Granada

Beautiful Granada – May 24, 2017

We left Marbella this morning, passing by more incredible homes, but this time higher up on the mountain. To the north of where we were yesterday, you can see building after building crowding both the beach area and as you go up the mountain. This is actually one of many towns along the Mediterranean, mainly populated by middle class visitors, predominantly from Spain, France, the UK and Germany. It is less expensive than Marbella, but still has extraordinary views.

As we wind our way through the mountains, we see one olive orchard after another. There are supposedly over 50 million olive trees growing in Spain and about 50 different varieties. All varieties start out white, then green, red, and finally black. I am not an olive fan, although I do like olive oil. You can find soaps, creams, and lots of love their products, all made with olive oil.

Granada is very cosmopolitan. The downtown area has beautiful buildings, boulevards filled with flowers and streets with a fabric cover to keep the intense sun from cooking everyone. It can get extremely hot here in the summer. This trip has been blessed with incredible weather, sunshine almost every day and mild temperatures. May is definitely the month to go to Spain and Morocco. In any case, we had a couple of hours to wander until our visit to the Alhambra.
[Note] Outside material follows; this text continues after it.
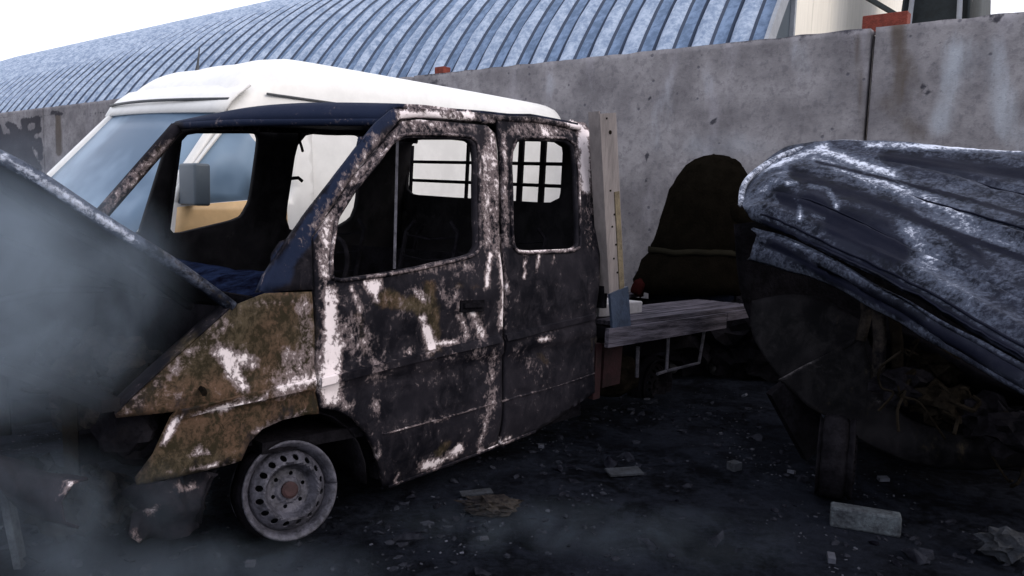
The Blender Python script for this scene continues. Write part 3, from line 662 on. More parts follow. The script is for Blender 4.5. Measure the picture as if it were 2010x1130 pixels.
# burnt interior
def lump(name, c, size, mat, parent, seed, amp=.35, n=3, freq=3.0):
    bm = bmesh.new(); bmesh.ops.create_icosphere(bm, subdivisions=n, radius=1)
    for v in bm.verts:
        q = v.co.copy(); k = 1+amp*noise.fractal(q*freq*.6+Vector((seed, seed*2, 0)), 1, 2, 4)
        v.co = Vector((q.x*size[0]*k, q.y*size[1]*k, q.z*size[2]*k))+Vector(c)
    me = bpy.data.meshes.new(name); bm.to_mesh(me); bm.free(); return link(name, me, mat, parent)
MB().box((.95, .95, .42), (2.15, 1.8, .05)).build('cab_floor', MAT['soot'], truck)
rows = fine([[Vector((u, v, z+.05*noise.noise(Vector((u*5, v*4, 2))))) for v in (.10, .5, .95, 1.4, 1.8)] for u, z in ((-.16, 1.02), (-.02, 1.08), (.15, 1.12), (.27, 1.05), (.30, .82), (.22, .6))], 5, 4)
for r in rows:
    for p in r: p += noise.noise_vector(p*8)*.02
d_ = loft('dashboard', rows, MAT['dark_blue'], truck, .02); wear(d_, TM, [(340, 500, 440, 495, 8, .6, 0), (430, 520, 520, 510, 6, .5, 0)], (.0, 0, .35))
MB().tube([(-.05, .5, .75), (.2, .5, 1.0), (.42, .5, 1.12)], .02, 8).build('steering_column', MAT['soot'], truck)
pts = [Vector((.43+.06*math.cos(a*math.pi/12), .5+.2*math.sin(a*math.pi/12), 1.13+.19*math.cos(a*math.pi/12))) for a in range(25)]
MB().tube(pts, .012, 6).build('steering_wheel_rim', MAT['soot'], truck)
for u, v in ((.95, .45), (.95, 1.3), (1.75, .5), (1.75, 1.3)):
    q = MB(); x0 = u; z0 = .75
    for dv in (-.22, .22): q.tube([(x0-.4, v+dv, z0), (x0, v+dv, z0+.02), (x0+.10, v+dv, z0+.3), (x0+.16, v+dv, z0+.62), (x0+.165, v+dv*.7, z0+.68)], .014, 6)
    for k in range(5): q.tube([(x0+.06+.025*k, v-.22, z0+.12+.12*k), (x0+.05+.025*k, v, z0+.10+.12*k), (x0+.06+.025*k, v+.22, z0+.12+.12*k)], .006, 5)
    for k in range(5): q.tube([(x0-.35+.08*k, v-.22, z0), (x0-.35+.08*k, v+.22, z0)], .006, 5)
    for dv in (-.2, .2): q.beam((x0-.3, v+dv, .44), (x0-.3, v+dv, z0), .03, .03).beam((x0, v+dv, .44), (x0, v+dv, z0), .03, .03)
    q.build('seat_frame', MAT['soot'], truck)
MB().beam((1.55, .12, 1.0), (1.55, 1.8, 1.0), .03, .5).build('seat_bulkhead', MAT['soot'], truck, rough=.01)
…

We meandered through town on one of many pedestrian-only streets. The shops were very enticing and, being the consummate shopper (although not necessarily a buyer), I wanted to stop and see what the fashion was in Europe. But instead, we found a shaded cafe and shared a pizza, always with a beer and a tinto verano for me. We met the bus at our hotel nearby and headed to the most famous site in Granada, the Alhambra.
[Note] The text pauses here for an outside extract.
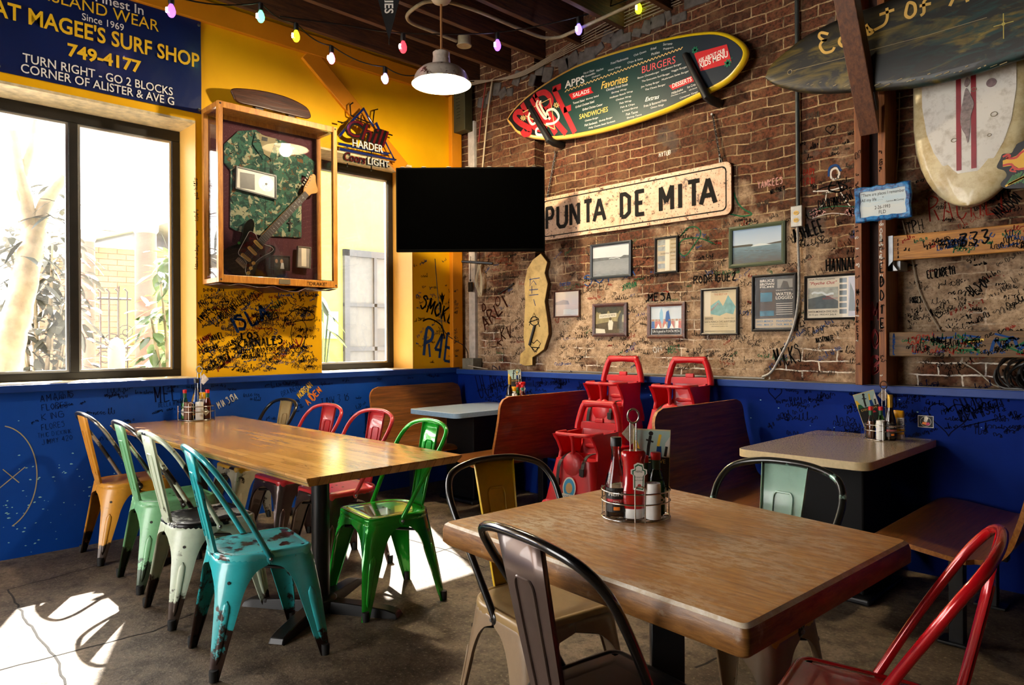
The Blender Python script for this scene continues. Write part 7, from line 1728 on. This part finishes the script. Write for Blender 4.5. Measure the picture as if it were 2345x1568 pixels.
def heart(b, x, z, r, w, y=0.0): b.ribbon([(x + r * .06 * 16 * math.sin(a) ** 3, z + r * .06 * (13 * math.cos(a) - 5 * math.cos(2 * a) - 2 * math.cos(3 * a) - math.cos(4 * a))) for a in [2 * PI * k / 24 for k in range(25)]], w, y)
def place_left(b, x0): b.v = [(x0, u, z) for u, _, z in b.v]      # wall frame -> window wall (u = world y)
def place_back(b, y0): b.v = [(u, y0, z) for u, _, z in b.v]
def L0(px, py, x=.0): v = at(px, py, x=x); return v.y, v.z
def penL(b, text, p, p2, h, w=None, **k):
    (x, z), (x2, z2) = L0(*p), L0(*p2); sx = k.pop('sx', None); L_ = math.hypot(x2 - x, z2 - z); ang = math.atan2(z2 - z, x2 - x)
    if sx is None:
        m_ = sum((.45 if ch in "I1!'." else .85) * (1.25 if ch != ' ' else .7) for ch in text); sx = L_ / (h * m_)
    pen(b, text, x, z, h, ang, w, sx=sx, **k)
def penB(b, text, p, p2, h, w=None, y=BY, **k):
    v, v2 = at(*p, y=y), at(*p2, y=y); L_ = math.hypot(v2.x - v.x, v2.z - v.z); ang = math.atan2(v2.z - v.z, v2.x - v.x)
    m_ = sum((.45 if ch in "I1!'." else .85) * (1.25 if ch != ' ' else .7) for ch in text); pen(b, text, v.x, v.z, h, ang, w, sx=L_ / (h * m_), **k)
random.seed(21)
def stuff_build(b, name, m, parent): o = b.build(name, m, parent); o['kind'] = 'stuff'; return o
# --- yellow wall panel under the display case
K = MB(); C2 = MB(); R2 = MB(); G2 = MB(); F2 = MB()
penL(K, 'LOS', (553, 778), (595, 775), .052, .008, jit=.15); penL(K, 'LOS', (555, 777), (597, 774), .046, .005, jit=.1); penL(K, 'SKARNALES', (532, 800), (650, 786), .062, .008, jit=.15); penL(K, 'SKARNALES', (535, 799), (652, 785), .052, .005, jit=.1)
penL(K, '- VATOS RUDOS FOREVER -', (535, 812), (660, 800), .030, .006, jit=.2); penL(K, 'HOUSTON TX', (556, 823), (612, 817), .034, .006, jit=.2)
penL(C2, 'ISLA', (536, 765), (625, 722), .115, .016, jit=.3); penL(C2, 'ISLA', (537, 764), (626, 720), .105, .010, jit=.5)
penL(K, 'AVERY', (461, 740), (490, 712), .05, .006); penL(K, 'TIMBRONI', (500, 742), (545, 706), .055, .006); penL(K, 'ARCS', (458, 706), (490, 690), .045, .005); penL(K, '2023', (500, 722), (528, 690), .055, .005); penL(K, 'LORENA', (465, 810), (502, 797), .034, .007); penL(K, 'TRUE', (535, 712), (565, 690), .055, .005)
penL(K, 'RUDI', (560, 700), (610, 668), .05, .004); penL(K, 'GUS GUS', (590, 738), (640, 727), .045, .007); penL(K, 'DANIEL', (482, 783), (515, 772), .045, .006); penL(R2, 'MANNY', (455, 790), (490, 772), .04, .006); penL(R2, 'VERY', (562, 688), (610, 678), .035, .004); penL(G2, 'KENZIE', (620, 720), (650, 690), .045, .005); penL(K, 'EMMADI', (625, 715), (665, 690), .04, .005); penL(K, 'UEBNEA', (488, 838), (530, 820), .045, .006); penL(K, 'D+R+D+L+A+X', (466, 668), (515, 667), .022, .004); penL(F2, 'I AM ARSHER LEADER', (460, 682), (560, 672), .024, .003)
u, z = L0(494, 728); heart(K, u, z, .06, .005); u, z = L0(615, 757); heart(K, u, z, .035, .004)
u, z = L0(685, 758)   # laughing face sketch
K.ribbon(cat2([(u - .07, z - .02), (u - .05, z + .06), (u, z + .09), (u + .05, z + .06), (u + .06, z - .02), (u + .02, z - .13), (u - .01, z - .17), (u - .05, z - .12), (u - .07, z - .02)], 5), .005); K.ribbon(cat2([(u - .10, z + .06), (u, z + .08), (u + .13, z + .10), (u + .10, z + .15), (u - .02, z + .17), (u - .09, z + .12)], 5), .006); R2.ribbon(cat2([(u - .03, z - .06), (u, z - .12), (u + .03, z - .05)], 5), .010); K.ribbon(cat2([(u - .03, z - .05), (u, z - .03), (u + .03, z - .05)], 5), .006)
for k in range(22): a = random.uniform(0, 6.3); K.ribbon([(u + .05 * math.cos(a), z - .05 + .08 * math.sin(a)), (u + .05 * math.cos(a) + random.uniform(-.03, .03), z - .05 + .08 * math.sin(a) - .03)], .003)
for k in range(250):
    px_, py_ = random.uniform(455, 728), random.choice((random.uniform(672, 760), random.uniform(800, 852), random.uniform(672, 852)))
    u, z = L0(px_, py_); b = random.choice((K, K, K, F2, F2, F2, F2, K, C2, R2)); hh = random.uniform(.012, .035); ang = random.choice((0, .1, .6, .7, -.2, 1.2))
    if u + hh * 4 < -1.43: scrib(b, u, z, hh, random.randint(4, 9), ang, random.uniform(.002, .0045))
# jamb and corner panels
penL(K, 'SMOKE', (962, 705), (1040, 745), .13, .018, jit=.4); penL(C2, 'R4E', (970, 815), (1040, 828), .24, .026, jit=.25); K.ribbon(cat2([L0(968, 735), L0(985, 730), L0(1010, 745), L0(1018, 775)], 5), .014)
u, z = L0(1012, 690); K.flat([(u - .03, z + .07), (u - .01, z + .05), (u + .0, z + .09), (u + .015, z + .05), (u + .035, z + .07), (u + .005, z - .03)], 0)
for px_, py_, r_ in ((1035, 693, .045), (1035, 715, .022)): u, z = L0(px_, py_); K.ribbon([(u + r_ * math.cos(a), z + r_ * 1.1 * math.sin(a)) for a in [2 * PI * k / 20 for k in range(21)]], .004); K.flat([(u - .018 + x, z + w_) for x, w_ in circ(.006, 8)], 0); K.flat([(u + .012 + x, z + w_) for x, w_ in circ(.006, 8)], 0)
for k in range(46):
    u, z = L0(random.uniform(948, 1036), random.uniform(600, 830)); scrib(random.choice((K, F2, F2, C2)), u, z, random.uniform(.012, .03), random.randint(3, 6), random.uniform(-.2, .7), .0035)
for k in range(14):
    u, z = L0(454, random.uniform(380, 640)); scrib(F2, -2.372 + random.uniform(-.003, .004), z, .018, 4, PI / 2, .003)
for k in range(24): u, z = -.50 - 0, 0; 
for b, m in ((K, MARK), (C2, MBLUE), (R2, MRED), (G2, MGREEN), (F2, MGREY)): place_left(b, .0012); stuff_build(b, 'graffiti', m, wl)
# the corner post: small scrawls
K = MB()
for k in range(16): scrib(K, -.08 + random.uniform(0, .015), random.uniform(1.1, 1.75), random.uniform(.012, .024), 3, random.uniform(-.1, .5), .0035)
place_left(K, .0515); stuff_build(K, 'graffiti', MGREY, bpy.data.objects['trim_5'])
# --- blue wainscot, window side
K = MB(); W_ = MB(); O_ = MB(); Y_ = MB(); R2 = MB()
for s_, p, p2, h in (('AMARIS', (92, 920), (172, 908), .040), ('FLORES', (95, 940), (158, 932), .038), ('KING', (95, 962), (150, 953), .038), ('FLORES', (95, 985), (150, 975), .036), ('THIC DICKNIK', (86, 1002), (165, 990), .026), ('JIMMY 420', (95, 1018), (168, 1005), .030), ('LUCAS', (245, 900), (285, 897), .04), ('MEL', (355, 922), (412, 915), .11), ('BELLA MIA', (362, 932), (410, 927), .03), ('BRAINERD', (645, 908), (690, 888), .04), ('TINW 3 16', (735, 930), (800, 915), .06)): penL(K, s_, p, p2, h, h * .07)
penL(W_, 'MIA SISA', (500, 935), (545, 912), .05, .005)
penL(Y_, 'MORGAN', (686, 912), (716, 882), .05, .007); penL(O_, 'AIDEN', (705, 928), (738, 893), .055, .009); penL(Y_, 'X', (703, 905), (713, 899), .04, .007)
for k in range(60):
    u, z = L0(random.uniform(0, 1040), random.uniform(885, 1010)); scrib(K, u, z, random.uniform(.012, .03), random.randint(3, 7), random.uniform(-.2, .5), .003)
for k in range(16):
    y_ = random.uniform(-3.4, -.2); scrib(K, y_, random.uniform(.93, .97), .02, random.randint(4, 9), 0, .003)
Yc = MB(); u, z = L0(-5, 1095); r_ = .31; Yc.ribbon([(u + r_ * .62 * math.cos(a), z + r_ * math.sin(a)) for a in [math.radians(-70 + 150 * k / 24) for k in range(25)]], .006); u, z = L0(15, 1092); Yc.ribbon([(u - .05, z - .07), (u + .09, z + .05)], .005); Yc.ribbon([(u - .02, z + .05), (u + .06, z - .04)], .005)
for b, m in ((K, MNAVY), (W_, MWHITE), (O_, MORANGE), (Y_, MYEL), (Yc, M('cream_chalk', 'a89c78', .7))): place_left(b, .0135); stuff_build(b, 'graffiti', m, wl)
ch = MB(); random.seed(8)
for k in range(80):
    u, z = L0(abs(random.gauss(70, 110)), min(1270, random.gauss(1150, 70)))
    if .02 < z < .95:
        r_ = random.uniform(.002, .007); a = random.uniform(0, 3.1); ch.flat([(u + r_ * q * math.cos(a + t_) * (1.6 if i % 2 else 1), z + r_ * .7 * math.sin(a + t_)) for i, (t_, q) in enumerate(((0, 1.3), (1.2, .8), (2.3, 1), (3.5, 1.2), (4.8, .7)))], 0)
place_left(ch, .0132); stuff_build(ch, 'paint_chips', M('pale_chip', '8fc3cc', .6), wl)
# --- brick wall
random.seed(33); K = MB(); R2 = MB(); G2 = MB(); B2 = MB(); W_ = MB(); F2 = MB(); BR = MB(); PK = MB()
for s_, p, p2, h, b, w in (('MESA', (1485, 690), (1542, 686), .055, K, .010), ('RODRIGUEZ', (1590, 650), (1690, 640), .05, K, .008), ('HANNAH', (1140, 645), (1175, 640), .05, F2, .006), ('HANNAH', (1893, 622), (1966, 616), .075, K, .010), ('ASHLEE', (1822, 556), (1892, 528), .085, K, .012), ('ARLI', (1112, 755), (1165, 700), .12, BR, .016), ('YANKEES', (1736, 432), (1795, 420), .045, PK, .005), ('MYTUB', (1510, 360), (1538, 353), .03, W_, .005), ('MICKS', (1780, 840), (1842, 826), .11, K, .008), ('OH', (1498, 808), (1520, 803), .04, W_, .006), ('ABET', (1530, 810), (1562, 803), .045, G2, .006), ('SEASU', (1842, 768), (1890, 762), .045, F2, .006), ('NASTYNATE', (1870, 785), (1912, 778), .03, K, .005), ('ERIN', (1840, 425), (1868, 420), .04, R2, .005), ('GABY', (1840, 402), (1868, 398), .035, R2, .005), ('CRISTAL', (1848, 275), (1880, 266), .035, F2, .005), ('WHITNEY', (1765, 445), (1800, 434), .03, K, .005), ('NATINE', (1735, 475), (1765, 466), .03, F2, .005), ('JENNIFER', (1450, 572), (1482, 565), .025, K, .004), ('LOPEZ', (1335, 670), (1400, 660), .055, F2, .006), ('SOFIA', (1340, 655), (1465, 630), .08, B2, .009), ('JORDAN', (1425, 665), (1460, 655), .04, G2, .007), ('CASSIDY', (1283, 655), (1308, 652), .025, B2, .005), ('DREW', (1905, 480), (1960, 452), .06, K, .005)): penB(b, s_, p, p2, h, w)
penB(K, "COPE", (2270, 462), (2325, 448), .06, .008); penB(R2, "RACHEL", (2130, 510), (2330, 480), .14, .007); penB(K, 'MADISON', (2290, 500), (2345, 455), .06, .006); penB(K, 'TPH', (2080, 535), (2120, 525), .06, .005); penB(K, 'ELIZABETH', (2125, 638), (2190, 628), .045, .006); penB(K, 'BLS 09', (2230, 680), (2275, 650), .06, .006); penB(K, 'FORREST', (2085, 695), (2115, 692), .035, .005)
v = bw(1490, 420)
for c_, r_ in (((1565, 520), 1),):
    pts_ = [(1680, 440), (1690, 465), (1705, 480), (1722, 490), (1700, 495), (1672, 490)]; G2.ribbon(cat2([bw(*p) for p in pts_], 4), .010); pts_ = [(1560, 540), (1575, 522), (1595, 520), (1605, 535), (1590, 560), (1570, 585), (1555, 575), (1562, 550), (1600, 545), (1640, 560)]; G2.ribbon(cat2([bw(*p) for p in pts_], 4), .009)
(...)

This ruin is both a fort and an ancient city. It has several palaces, built by the Arabs in the 11th century, then taken by the Christians in the 12th century. There are the remnants of the military quarters, the aqueducts and, most notably, the magnificent gardens. Our expectations were that we would see highly decorated areas, as we did in Córdoba at the Mezquita Cathedral. Instead, we saw early Roman structures and a bit of what is left of the Arab influence. We had a very long walking tour that took us to see all the areas, leaving us exhausted and somewhat disappointed.

We finally checked into our hotel and had a little rest before our buffet dinner in the hotel. It was adequate enough. Good thing we had something yummy for lunch. We decided to see a different flamenco show starting at 10:00. It was touted as a unique experience because it is presented by gypsy dancers in a cave. They are not professionally trained, but have their own style of flamenco dancing. We weren’t sure what allure the cave part held, but decided to try it out.
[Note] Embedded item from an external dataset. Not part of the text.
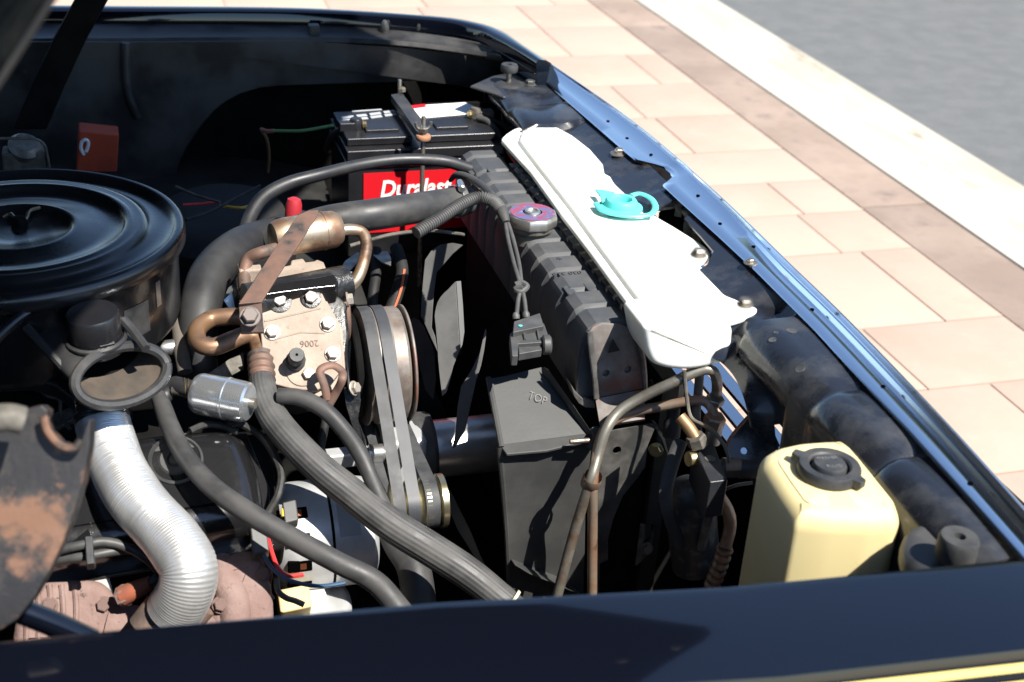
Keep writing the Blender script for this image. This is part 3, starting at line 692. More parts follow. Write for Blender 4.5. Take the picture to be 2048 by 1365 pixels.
# ================================================================== air-conditioning lines and drier
PIPE = mat('oxidised copper-brown pipe', (.33, .26, .20), (.27, .145, .085), rough=.45, scale=26, metal=.55, thr=(.42, .66), rough2=.6, c3=(.06, .05, .045), s3=40, thr3=(.60, .72))
PIPEG = mat('dull grey-green pipe', (.28, .27, .23), (.19, .17, .14), rough=.42, scale=30, metal=.6, thr=(.4, .65), c3=(.20, .12, .075), s3=22, thr3=(.54, .66))
o = obj('refrigerant_pipe', MB().tube(T([(1432, 800, .80), (1434, 765, .835), (1424, 742, .855), (1398, 742, .855), (1350, 763, .84), (1290, 792, .815), (1240, 822, .795), (1212, 860, .775), (1196, 910, .745), (1180, 966, .715), (1150, 1060, .64), (1108, 1215, .52)]), .0072, 14), PIPEG)
tag(o, 'bent greenish grey metal pipe, the upper of the two over the radiator end', 'pipe')
o = obj('refrigerant_pipe', MB().tube(T([(1430, 836, .79), (1420, 812, .80), (1396, 801, .805), (1330, 812, .79), (1262, 826, .775), (1216, 850, .768), (1197, 892, .752), (1186, 966, .715), (1185, 1060, .64), (1184, 1225, .51)]), .0068, 14), PIPE)
tag(o, 'bent copper brown metal pipe running just below the greenish pipe', 'pipe')
o = obj('pipe_clip', MB().lathe([(.0125, -.010), (.013, -.009), (.013, .009), (.0125, .010)], Z(1183, 962, .717), (.05, -.35, .93), 14, cap=False), PIPE)
tag(o, 'brown band clip holding the two pipes together by the shroud', 'pipe clip')
cp = [(1196, 868), (1250, 858), (1308, 848), (1310, 856), (1296, 890), (1290, 935), (1272, 960), (1246, 992), (1226, 1040), (1216, 1080), (1216, 1120), (1200, 1128), (1196, 1230), (1186, 1230), (1188, 1000)]
cb = obj('support_bracket', MB().prism([Yp(a, b, 1.425) for a, b in cp], (0, .003, 0)), mat('scuffed black bracket', (.045, .044, .042), (.11, .105, .098), rough=.5, scale=22, rough2=.7, thr=(.42, .68), c3=(.18, .13, .10), s3=24, thr3=(.62, .72), bump=.15))
tag(cb, 'scuffed black sheet bracket with bolt hole below the copper pipe', 'bracket')
cut(cb, [MB().lathe([(.0062, -.02), (.0062, .02)], Yp(1234, 901, 1.425), (0, 1, 0), 16)])
obj('bent_edge', MB().prism([Yp(a, b, 1.423) for a, b in ((1308, 848), (1316, 852), (1330, 880), (1338, 912), (1336, 914), (1326, 884))], (0, .012, 0)), STEELG, cb)
BRASS = mat('zinc yellow brass', (.62, .50, .26), (.45, .36, .2), rough=.35, metal=.9, scale=60)
bolt(cb, Yp(1312, 900, 1.425), (-.5, -.8, .2), .008, BRASS)
obj('side_sheet', MB().prism([Yp(a, b, 1.45) for a, b in ((1300, 860), (1345, 940), (1350, 1230), (1196, 1230), (1196, 1128))], (0, .003, 0)), DARK, cb)
obj('clip', MB().prism([Yp(a, b, 1.44) for a, b in ((1282, 1050), (1291, 1050), (1291, 1075), (1300, 1075), (1302, 1049), (1310, 1047), (1308, 1074), (1302, 1100), (1290, 1118), (1271, 1134), (1276, 1096))], (0, .004, 0)), DUSTY, cb, bevel=.001)
bolt(cb, Yp(1293, 1098, 1.437), (-.1, -.9, .3), .0075, DUSTY)
# drier block with fittings
dr = thing('receiver_drier', 'black valve block with brass plug and pipe fittings beside the bracket', 'valve block', Z(1420, 930, .62))
BLK = mat('black anodised block', (.022, .024, .03), (.035, .036, .04), rough=.32, scale=30, bump=.05)
bt = [Z(a, b, .775) for a, b in ((1386, 891), (1428, 888), (1456, 960), (1420, 965))]
obj('block', MB().prism(bt, (0, 0, -.055)), BLK, dr, bevel=.002)
obj('plug_disc', MB().lathe([(.0072, 0), (.0072, .0008), (.006, .0012)], Z(1420, 918, .775), (0, 0, 1), 20), DUSTY, dr)
def hexnut(a, b, r, m, parent, name='nut', h=None):
    a, b = V(a), V(b); ax = (b - a).normalized(); u, v = perp(ax)
    hexr = lambda q, p: [p + (u * math.cos(math.pi / 3 * i) + v * math.sin(math.pi / 3 * i)) * q for i in range(6)]
    d = (b - a)
    return obj(name, MB().loft([hexr(r * .88, a), hexr(r, a + d * .12), hexr(r, a + d * .88), hexr(r * .88, b)]), m, parent, sharp=25)
hexnut(Z(1398, 893, .780), Z(1390, 872, .795), .0135, DUSTY, dr)
obj('stub_pipe', MB().tube(T([(1392, 878, .79), (1378, 856, .80), (1360, 834, .81)]), .0082, 14), mat('bronze stub', (.35, .22, .11), (.22, .14, .08), rough=.5, metal=.6, scale=40), dr)
obj('brass_plug', MB().lathe([(.0105, -.012), (.0105, .004), (.0095, .006)], Z(1384, 918, .765), (-.95, -.1, .1), 22), BRASS, dr)
obj('switch', MB().lathe([(.012, -.02), (.012, .012), (.0135, .014), (.0135, .05), (.011, .052)], Z(1458, 938, .755), (.9, -.1, .0), 20), CAPB, dr)
obj('switch_collar', MB().lathe([(.0132, -.012), (.0132, .010)], Z(1464, 935, .756), (.9, -.1, 0), 20), PIPE, dr)
hexnut(Z(1428, 972, .735), Z(1424, 962, .745), .0115, DUSTY, dr)
obj('hose_pipe', MB().tube(T([(1427, 968, .735), (1438, 992, .715), (1456, 1024, .69), (1460, 1056, .665), (1450, 1096, .64)]), .0085, 14), PIPE, dr)
fp = T([(1450, 1096, .64), (1440, 1130, .61), (1424, 1172, .57)])
obj('ferrule', MB().resampled_tube(fp, .0108, .0012, 16, lambda L, a: 1 + .10 * math.sin(L / .013 * 2 * math.pi)), PIPE, dr)
obj('hose', MB().tube(T([(1426, 1168, .572), (1408, 1230, .53)]), .011, 12, 2), RUBBER, dr)
obj('canister', MB().lathe([(.004, 0), (.022, .004), (.030, .014), (.034, .03), (.034, .10), (.032, .14)], Z(1378, 960, .70), (.15, -.12, -1), 26), mat('scuffed black canister', (.03, .03, .03), (.10, .10, .095), rough=.45, scale=60, thr=(.52, .7)), dr)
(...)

We arrived to find the place packed with tourists who were just leaving from the previous show. We entered a long, narrow room, with chairs on either side of the room and about a dozen at the far end situated with risers to facilitate viewing, approximately 80 chairs in total. At the entry end, there was a man with a guitar and another with a percussion instrument, along with a female “singer.” The dancers came in and out of the room to dance a bit. Polka dots must be the gypsy fabric pattern of choice, because almost every outfit was in polka dots, even for men.

Well, having seen some of the best flamenco dancing in Seville, we were hoping to see another type of flamenco, as advertised. To say it was disappointing is an understatement. Actually, my four year old grandson can mimic the flamenco with finer skill. We found out after that there three of these “caves” (really basement rooms) filled with people, and at least three shows per evening. The dancers just move from room to room. And, the singing was more like a cat caught in a compromising position, howling for assistance. Even including one drink, at $32 Euros per person, the gypsies have found a great way to swindle the unwitting tourist.

The van took us away, but not before we stopped at a high point opposite the Alhambra, drenched in light against the midnight sky. That was something to see. We then made our way through the Almacen neighborhood, the oldest in Granada, barely wide enough to fit the van to civilization. We passed two ancient Arab gates from the 10th century into what was called the hippie section of town. With a population of 240,000 inhabitants in Granada, there are 80,000 students at the many universities and they seem to be in this part of town. There were some young people with dreadlocks and clothing that could have been from the 60’s. Been there, done that! (Actually, not me.) And, for the first time in Spain, there was graffiti everywhere.

We made it to the hotel quite late, not looking forward to our early wake up call. Sleep came very quickly.